#### Dataset extract:
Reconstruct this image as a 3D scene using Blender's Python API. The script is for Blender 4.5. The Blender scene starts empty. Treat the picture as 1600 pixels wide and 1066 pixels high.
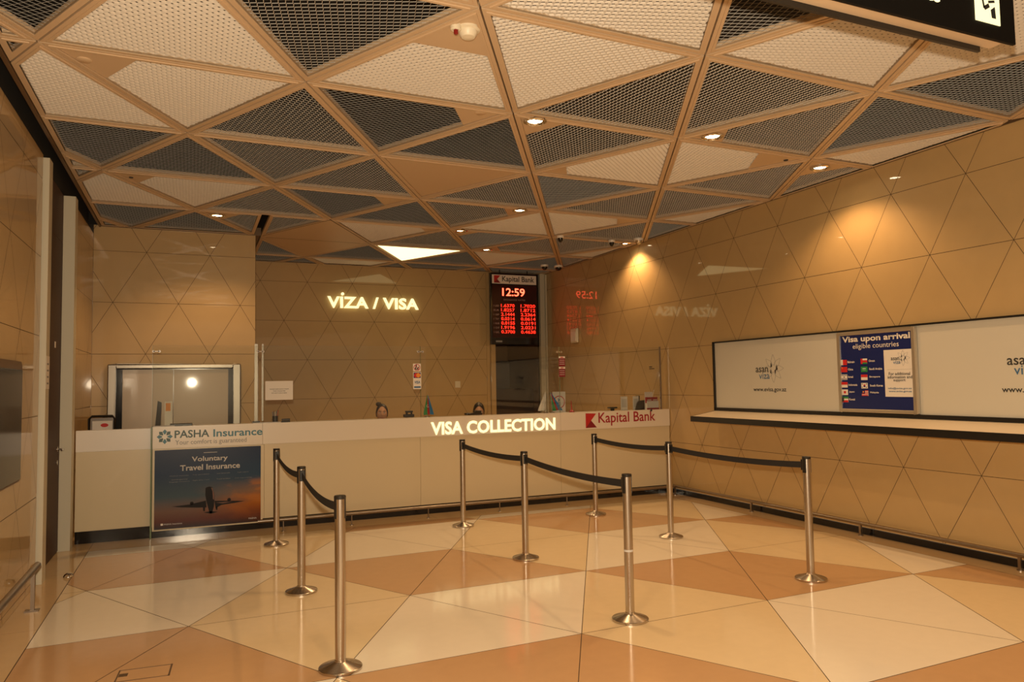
import bpy, bmesh, math, random
from mathutils import Vector, Matrix
random.seed(7)
C = bpy.context.scene.collection
PI = math.pi
# ------------------------------------------------------------------ camera
H = 1.6
yaw, pitch, roll, FPX = 0.407615, 0.0573923, -0.0168801, 1156.332
fw = Vector((math.sin(yaw)*math.cos(pitch), math.cos(yaw)*math.cos(pitch), math.sin(pitch)))
rt = Vector((math.cos(yaw), -math.sin(yaw), 0)); up = rt.cross(fw)
r2 = math.cos(roll)*rt + math.sin(roll)*up; u2 = -math.sin(roll)*rt + math.cos(roll)*up
cd = bpy.data.cameras.new('camera'); cam = bpy.data.objects.new('camera', cd); C.objects.link(cam)
cd.sensor_width = 36; cd.lens = FPX/1600*36; cd.clip_end = 200; cd.clip_start = .02
m = Matrix.Identity(4)
for i in range(3):
    m[i][0] = r2[i]; m[i][1] = u2[i]; m[i][2] = -fw[i]
m[2][3] = H
cam.matrix_world = m
S_ = bpy.context.scene; S_.camera = cam
S_.view_settings.view_transform = 'Standard'; S_.view_settings.look = 'None'
S_.view_settings.exposure = 0.5; S_.view_settings.gamma = 1.0; S_.view_settings.use_curve_mapping = False
S_.cycles.max_bounces = 10; S_.cycles.transparent_max_bounces = 16
S_.cycles.sample_clamp_indirect = 3.0; S_.cycles.caustics_reflective = False; S_.cycles.caustics_refractive = False
# ------------------------------------------------------------------ world and lights
w = bpy.data.worlds.new('world'); S_.world = w; w.use_nodes = True
w.node_tree.nodes['Background'].inputs[0].default_value = (1, .62, .34, 1)
w.node_tree.nodes['Background'].inputs[1].default_value = .30
WARM = (1, .585, .265)
DL = [(.265, 9.665), (3.387, 9.564), (3.671, 8.194), (4.254, 10.812), (2.536, 5.324), (4.146, 5.119), (5.793, 5.51), (6.099, 9.644)]
DL_HIDDEN = [(.9, 2.6), (4.6, 1.6), (2.6, .4), (-.2, .6), (5.8, 2.6)]
ZC = 3.735
def spot(name, loc, tgt, power, size, blend, col=WARM, rad=.05, parent=None):
    l = bpy.data.lights.new(name, 'SPOT'); l.energy = power; l.spot_size = math.radians(size); l.spot_blend = blend
    l.color = col; l.shadow_soft_size = rad
    o = bpy.data.objects.new(name, l); C.objects.link(o); o.location = loc
    o.rotation_euler = (Vector(tgt)-Vector(loc)).to_track_quat('-Z', 'Y').to_euler()
    return o
# the photographer's flash, just above the lens
spot('camera_flash', (-.02, -.02, H+.17), Vector((-.02, -.02, H+.17))+fw*5+Vector((0, 0, .35)), 560, 125, .6, (1, .80, .55), .03)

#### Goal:
Choose all lines containing the string "scene" and copy them out.

#### Result of this task:
Reconstruct this image as a 3D scene using Blender's Python API. The script is for Blender 4.5. The Blender scene starts empty. Treat the picture as 1600 pixels wide and 1066 pixels high.
C = bpy.context.scene.collection
S_ = bpy.context.scene; S_.camera = cam